Nasib jemari di tahun politik

Sudah sejak lama, misalnya, kode jari sebagai penanda nomor urut parpol atau pencalonan tertentu dianggap sebagai media paling strategis

Sekitar sebulan lalu, penulis sempat mengernyitkan dahi kala melihat unggahan salah satu keponakan perempuan di Instagram. Posenya memang standar. Tapi, gestur jari tangan yang ditunjukkan cukup bikin senewen orang awam.

Tangannya ke depan, sementara ibu jari dan telunjuk separuh disilangkan. Sekilas, semacam hendak dijentikkan. 
Bagi orang-orang yang lahir sebelum tahun 2000-an, barangkali langsung menyangka itu adalah kode meminta uang. Ternyata, bukan. Setelah dikonfirmasi, konon, tingkah itu disebut finger heart, sebuah kode cinta kekinian yang pertama kali dimasyhurkan artis-artis di Korea Selatan (Korsel).

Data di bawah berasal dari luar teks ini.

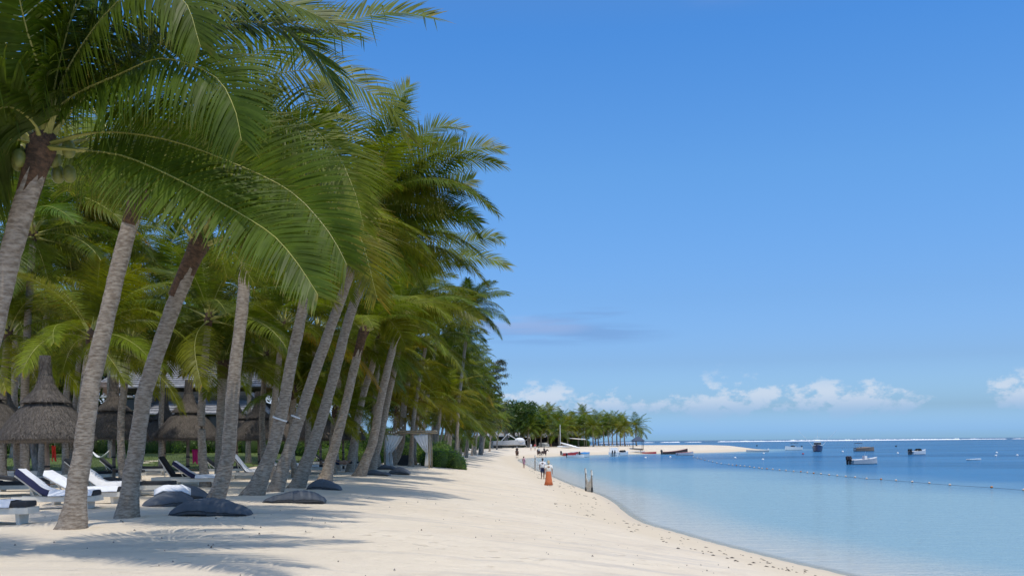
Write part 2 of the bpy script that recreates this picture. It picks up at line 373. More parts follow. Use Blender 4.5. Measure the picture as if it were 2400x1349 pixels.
def sea_material():
    m = bpy.data.materials.new('lagoon_water'); m.use_nodes = True; t = m.node_tree; b = t.nodes['Principled BSDF']; out = t.nodes['Material Output']
    g = nd(t, 'ShaderNodeNewGeometry'); p = g.outputs['Position']
    at = nd(t, 'ShaderNodeAttribute', attribute_name='shore'); dist = mth(t, 'MULTIPLY', at.outputs['Fac'], -1.0)
    sp = nd(t, 'ShaderNodeSeparateXYZ'); lk(t, p, sp.inputs[0])
    # bottom: pale sand close in, weed beds and deeper water farther out
    patch = noise_(t, mapping(t, p, (.012, .022, 1), (3.7, 1.2, 0)), 1.0, 4, .55, .4)
    streaks = noise_(t, mapping(t, p, (.006, .05, 1)), 1.0, 4, .6)
    off = mth(t, 'ADD', dist, mth(t, 'MULTIPLY', mth(t, 'SUBTRACT', patch, .5), 34)); off = mth(t, 'ADD', off, mth(t, 'MULTIPLY', mrange(t, sp.outputs[1], 80, 180, smooth=False), 11))
    deep = mrange(t, off, 13, 36)
    c = mixc(t, mrange(t, dist, 0, 6), (.56, .55, .47), (.255, .40, .46))
    c = mixc(t, deep, c, (.050, .185, .36))
    weed = mth(t, 'MULTIPLY', mth(t, 'MULTIPLY', mrange(t, mth(t, 'ADD', mth(t, 'MULTIPLY', patch, .5), mth(t, 'MULTIPLY', streaks, .5)), .44, .58), mrange(t, off, 26, 60)), .7)
    c = mixc(t, weed, c, (.016, .080, .19))
    lite = mth(t, 'MULTIPLY', mth(t, 'MULTIPLY', mrange(t, streaks, .54, .68), deep), .35)
    c = mixc(t, lite, c, (.12, .30, .50))
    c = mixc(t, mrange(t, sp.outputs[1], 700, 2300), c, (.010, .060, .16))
    nt_ = t; t.nodes.remove(b)
    dif = nd(t, 'ShaderNodeBsdfDiffuse'); lk(t, c, dif.inputs[0]); glo = nd(t, 'ShaderNodeBsdfGlossy'); glo.inputs['Roughness'].default_value = .07
    fr = nd(t, 'ShaderNodeFresnel'); fr.inputs[0].default_value = 1.33
    b = nd(t, 'ShaderNodeMixShader'); lk(t, mth(t, 'MINIMUM', fr.outputs[0], .62), b.inputs[0]); lk(t, dif.outputs[0], b.inputs[1]); lk(t, glo.outputs[0], b.inputs[2])
    w1 = noise_(t, mapping(t, p, (.7, 1.5, 1)), 1.0, 4, .6, .3); w2 = noise_(t, mapping(t, p, (.12, .3, 1)), 1.0, 3, .5); w3 = noise_(t, mapping(t, p, (3, 5, 1)), 1.0, 3, .6)
    hgt = mth(t, 'ADD', mth(t, 'MULTIPLY', w1, .42), mth(t, 'ADD', mth(t, 'MULTIPLY', w2, .55), mth(t, 'MULTIPLY', w3, .12)))
    bn = nd(t, 'ShaderNodeBump'); bn.inputs['Distance'].default_value = .8
    lk(t, mrange(t, dist, 0, 6, .4, 1.0), bn.inputs['Strength']); lk(t, hgt, bn.inputs['Height']); [lk(t, bn.outputs[0], n_.inputs['Normal']) for n_ in (fr, glo)]
    tr = nd(t, 'ShaderNodeBsdfTransparent'); tr.inputs[0].default_value = (.86, .95, .96, 1)
    mx = nd(t, 'ShaderNodeMixShader'); lk(t, mrange(t, dist, 0.0, .6, .5, 1.0), mx.inputs[0])
    lk(t, tr.outputs[0], mx.inputs[1]); lk(t, b.outputs[0], mx.inputs[2]); lk(t, mx.outputs[0], out.inputs[0])
    return m
M['sea'] = sea_material()
sxs = np.array([-9000, -4000, -1500, -600, -300, -150, -80, -40, -20, -10] + list(np.arange(-5, 14, .5)) + grow(14, 24000, .6, 1.10))
sys_ = np.array([-400, -100, -30, 0] + grow(8, 34000, .6, 1.035))
sea = link('sea', grid_mesh('sea', sxs, sys_, lambda d, x, y: np.zeros(len(x)), M['sea'], lambda d, co: d < 3)); tag(sea, kind='structure')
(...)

Sampai di sini, tak salah jika Negeri Ginseng dianggap selalu berhasil menebar propaganda lewat budaya. Perkara kode jemari saja, bisa bikin orang sepakat menggeser makna tanpa sekalipun melakukan rapat.

Selebihnya, aksi tunjuk jemari di babak-babak tertentu memang riskan. Terlebih, di ranah perpolitikan. Sekali saja salah unjuk, bisa-bisa menimbulkan masalah berkepanjangan.